También para el gobierno español la idea parece nefanda, y por eso bloquearon (con intervención personal de la señora De la Vega, valencianísima) la tramitación de una ILP con más 650.000 firmas, en prueba de profundas convicciones democráticas. Y las multas administrativas y arbitrarias que impone Francisco Camps, valenciano ejemplar por tantos conceptos, llegan ya a cantidades tan inauditas y brutales que sólo se entienden si lo que buscan es la aniquilación total del enemigo, destrucción física incluida. Porque se trata, en último extremo, no sólo de impedir la recepción de la televisión catalana, sino también y sobre todo de destruir la entidad cívica que mantiene y hace posibles los repetidores, y que es a la vez el núcleo y el emblema visible de toda una concepción de la cultura y la lengua comunes: se trata de destruir Acció Cultural del País Valenciano, con todo lo que es y representa. Todo junto, esta larga historia me llena de tristeza, y de un profundo sentimiento de repugnancia.

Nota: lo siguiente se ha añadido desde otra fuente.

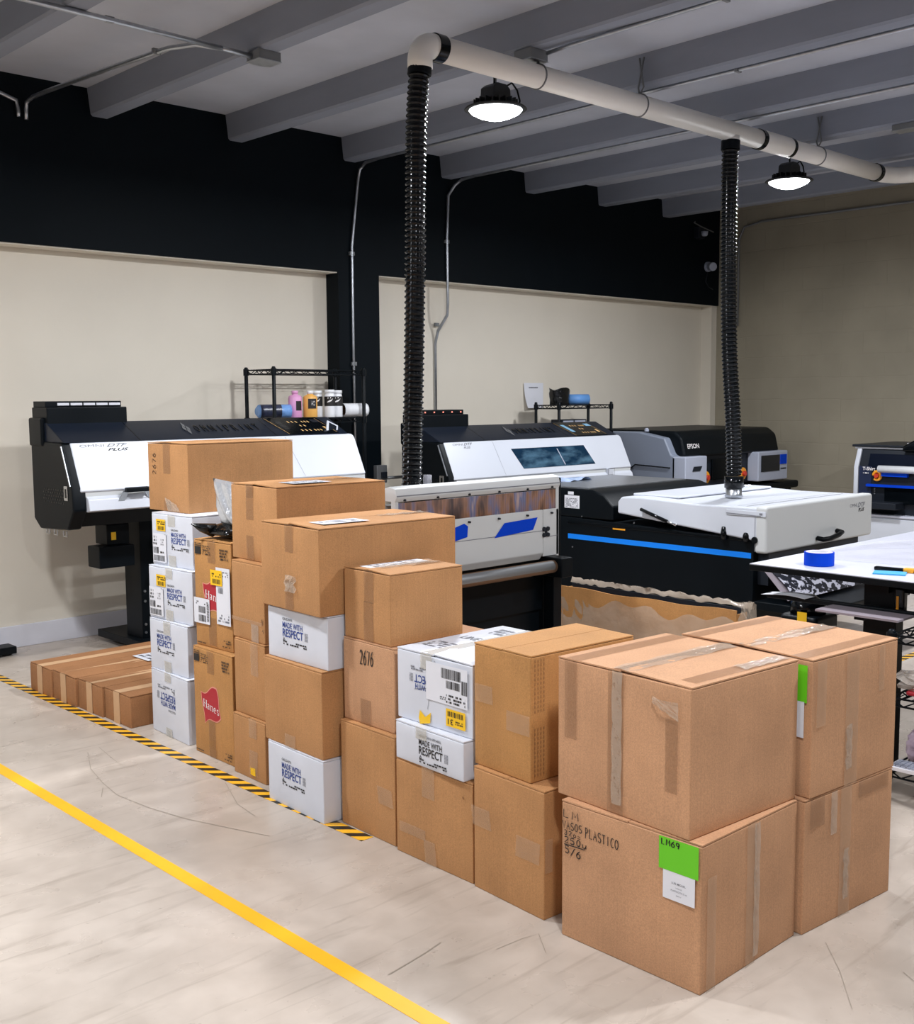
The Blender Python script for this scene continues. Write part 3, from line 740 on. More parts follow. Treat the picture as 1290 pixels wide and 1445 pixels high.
# --- second stack
c = Carton('shipping_carton', 'brown carton on the floor with clear tape patches, next left of the handwriting carton', (2.313, 2.075), -.066, .306, .46, 0, .382, 'kraft')
c.strip('F', .0, .085, .20, .26, 'tape_pale', skew=-.01); c.strip('F', .19, .29, .16, .225, 'tape_pale', skew=.005); c.strip('R', .0, .03, .14, .24, 'tape_pale')
c = Carton('shipping_carton', 'plain tan carton with perforated corner, left of the carton with shiny tape bands', (2.334, 2.146), -.075, .25, .44, .382, .760, 'kraft_gold')
c.strip('F', .01, .09, .20, .255, 'tape_pale', skew=-.004); c.strip('F', .15, .25, .14, .20, 'tape_pale')
def perf(mb):
    for q in range(4):
        for i in range(26):
            if not (10 < i < 14): rect(mb, .012+.012*q, .0145+.012*q, .02+.0135*i, .028+.0135*i, c.R)
c.ink('inner', perf, 'perforation')

# --- third stack
c = Carton('shipping_carton', 'brown carton on the floor under the black-lettered white carton', (2.339, 2.392), -.017, .368, .46, 0, .320, 'kraft')
c.strip('F', .135, .195, .22, .322, 'tape_pale'); c.strip('F', .15, .205, .002, .08, 'tape_pale', skew=-.01); c.strip('F', .02, .15, .075, .11, 'tape_pale')
def nick(mb):
    stroke(mb, [(.328, .27), (.331, .262)], .004, c.F)
c.ink('inner', nick, 'scratch')
c = Carton('apparel_carton', 'flat white carton with black MADE WITH RESPECT lettering, beneath an upside-down white carton', (2.327, 2.419), -.052, .339, .44, .320, .448, 'white_board', 'white apparel cartons in the stacked row')
respect(c, .125, .012, .125, 'AMERICAN APPAREL', 'black_ink'); c.strip('F', .11, .165, .09, .128, 'tape_white')
c = Carton('apparel_carton', 'white carton standing upside down with an inverted barcode sheet and two yellow stickers', (2.363, 2.414), -.023, .363, .49, .448, .683, 'white_board', 'white apparel cartons in the stacked row', lift=.006)
respect(c, .085, .085, .12, 'GILDAN', 'navy_ink', flip=True)
c.seam_tape(.15, .055, .05, 0, 'tape_white')
o, f = c.label('F', .150, .345, .09, .215, 'label', name='barcode_sheet')
g = MB(); bars(g, .38, .84, .66, .92, f, 34, 3); bars(g, .50, .82, .42, .62, f, 24, 5); bars(g, .86, 1.0, .35, .7, f, 10, 8); smudge(g, .5, .95, .05, .3, f, 3, 9, .6); smudge(g, .35, .5, .1, .2, f, 2, 4)
g.build('barcode', K['black_ink'], o)
o, f = c.label('F', .245, .335, .022, .078, 'yellow_label', name='yellow_sticker')
g = MB(); ff = lambda u, v: f(1-u, 1-v); bars(g, .12, .9, .12, .42, ff, 18, 2); text_in(g, '31', .62, .9, .55, .88, ff, .01); smudge(g, .1, .5, .6, .85, ff, 2, 6)
g.build('barcode', K['black_ink'], o)
mb = MB()
for a in ((.118, .0), ):
    mb.quad(c.F(.118, .0, .002), c.F(.168, .012, .002), c.F(.172, .048, .002), c.F(.145, .028, .002)); mb.quad(c.F(.118, 0, .002), c.F(.145, .028, .002), c.F(.118, .046, .002), c.F(.112, .02, .002))
mb.build('yellow_sticker_remnant', K['yellow_label'], c.t)
def strap(mb):
    P = [(.155, .055), (.19, .22), (.255, .145), (.09, .11)]
    for a, b in ((0, 1), (1, 2), (2, 3)): stroke(mb, [P[a], P[b]], .0018, c.F)
c.ink('grey_ink', strap, 'pen_line')
def topprint(mb):
    smudge(mb, .03, .12, .08, .17, c.T, 4, 3); text_in(mb, 'LINE', .04, .12, .24, .28, c.T, .01); smudge(mb, .05, .12, .36, .45, c.T, 3, 6)
c.ink('grey_ink', topprint, 'small_print')

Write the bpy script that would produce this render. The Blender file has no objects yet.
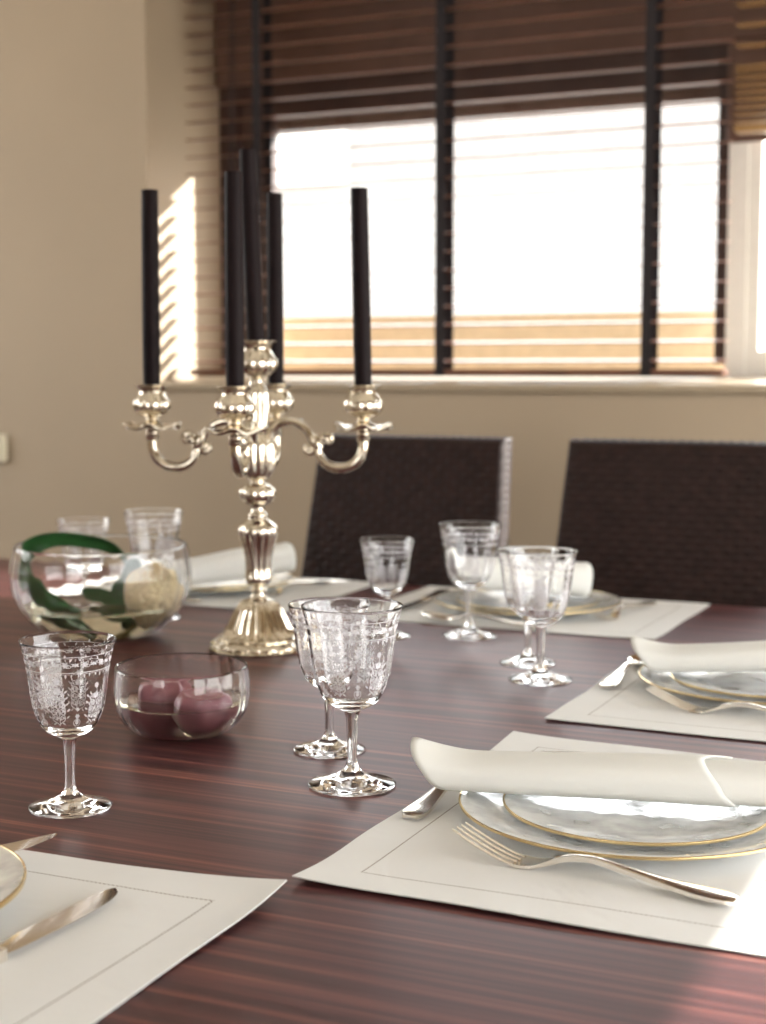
import bpy, math, random
from mathutils import Vector, Matrix
PI = math.pi
random.seed(7)
SC = bpy.context.scene
COL = SC.collection

# ------------------------------------------------------------------ camera
CAM_Z = 1.136
cam_d = bpy.data.cameras.new('camera'); cam = bpy.data.objects.new('camera', cam_d); COL.objects.link(cam)
cam_d.sensor_fit = 'VERTICAL'; cam_d.sensor_height = 36.0; cam_d.lens = 1500.0 / 1024.0 * 36.0
cam.location = (0, 0, CAM_Z)
cam.rotation_euler = (PI / 2 - math.atan(142 / 1500), 0, math.radians(24.5))
cam_d.clip_start = 0.05
cam_d.dof.use_dof = True; cam_d.dof.focus_distance = 1.30; cam_d.dof.aperture_fstop = 5.6
SC.camera = cam

# ------------------------------------------------------------------ light
SKY = 8.5
SUN = 24.0
SUN_DIR = Vector((-0.72, -0.69, -0.42))          # the way the sunlight travels
world = bpy.data.worlds.new('sky'); SC.world = world; world.use_nodes = True
nt = world.node_tree; nt.nodes.clear()
wo = nt.nodes.new('ShaderNodeOutputWorld'); bg = nt.nodes.new('ShaderNodeBackground')
tc = nt.nodes.new('ShaderNodeTexCoord'); sx = nt.nodes.new('ShaderNodeSeparateXYZ')
mr = nt.nodes.new('ShaderNodeMapRange'); mr.inputs['From Min'].default_value = -0.25; mr.inputs['From Max'].default_value = 0.5
cr = nt.nodes.new('ShaderNodeValToRGB')
cr.color_ramp.elements[0].color = (0.62, 0.58, 0.52, 1); cr.color_ramp.elements[1].color = (0.93, 0.97, 1.0, 1)
nt.links.new(tc.outputs['Generated'], sx.inputs[0]); nt.links.new(sx.outputs['Z'], mr.inputs['Value'])
nt.links.new(mr.outputs[0], cr.inputs['Fac']); nt.links.new(cr.outputs['Color'], bg.inputs['Color'])
bg.inputs['Strength'].default_value = SKY
nt.links.new(bg.outputs[0], wo.inputs['Surface'])
sun_d = bpy.data.lights.new('sun', 'SUN'); sun = bpy.data.objects.new('sun', sun_d); COL.objects.link(sun)
sun_d.energy = SUN; sun_d.angle = math.radians(0.3); sun_d.color = (1.0, 0.95, 0.88)
sun.rotation_euler = SUN_DIR.to_track_quat('-Z', 'Y').to_euler()
SC.view_settings.view_transform = 'Standard'; SC.view_settings.look = 'None'
SC.view_settings.gamma = 1.0; SC.view_settings.exposure = 0.28; SC.view_settings.use_curve_mapping = False
cy = SC.cycles
cy.max_bounces = 20; cy.diffuse_bounces = 5; cy.glossy_bounces = 8; cy.transmission_bounces = 20; cy.transparent_max_bounces = 40
cy.sample_clamp_indirect = 8.0; cy.blur_glossy = 0.8
cy.use_denoising = True

# ------------------------------------------------------------------ materials
def mat(name):
    m = bpy.data.materials.new(name); m.use_nodes = True
    n = m.node_tree; n.nodes.clear()
    o = n.nodes.new('ShaderNodeOutputMaterial')
    return m, n, o
def N(n, kind, **kw):
    x = n.nodes.new(kind)
    for k, v in kw.items():
        if k in x.inputs: x.inputs[k].default_value = v
        else: setattr(x, k, v)
    return x
def rgb(c): return (c[0], c[1], c[2], 1)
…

Muy a menudo, yendo por tierras de Cataluña o de España, me preguntan “cómo van las cosas” en el País Valenciano, y si es cierto todo eso que de vez en cuando leen en los periódicos. Eso que ustedes leen en los diarios es cierto, contesto invariablemente, pero es sólo una parte de la verdad. Porque la verdad completa es mucho peor: la mayoría de los valencianos viven en un mundo de falsedades brillantes, en una sociedad de espectáculos inútiles y carísimos que halagan vanidades estúpidas, de fracasos profundos en economía, finanzas, política, moral pública, ética y estética. Las cosas, pues, no van bien: en realidad, incluso mucho peor de lo que parece. Algo, mucha cosa, huele a podredumbre, en Dinamarca, como escribía Shakespeare, y parece que muchísima gente no encuentra desagradable el olor. Esta es la tragedia, no sé si la del “ser o no ser” de Hamlet , la del Rey Lear o la del moro de Venecia. Es como el olor insoportable que producían nobles y reyes de siglos pasados, que no se lavaban nunca, y la cubrían rociando con perfumes intensos. Algo huele mal, y la causa del hedor es profunda y extensa. Lo más alarmante y peligrosa, sin embargo, no es la podredumbre y el mal olor: es el perfume aparentemente agradable que la disimula. La colonia sobre la suciedad, el desodorante con aroma de lavanda, y el buen pueblo del buen país caminando feliz hacia la ruina, entre los efluvios de perfume sintético. El perfume de un “despotismo suave”, como recordaba yo aquí mismo, hace dos o tres meses. Un monstruo dulce, un monstruo perfumado.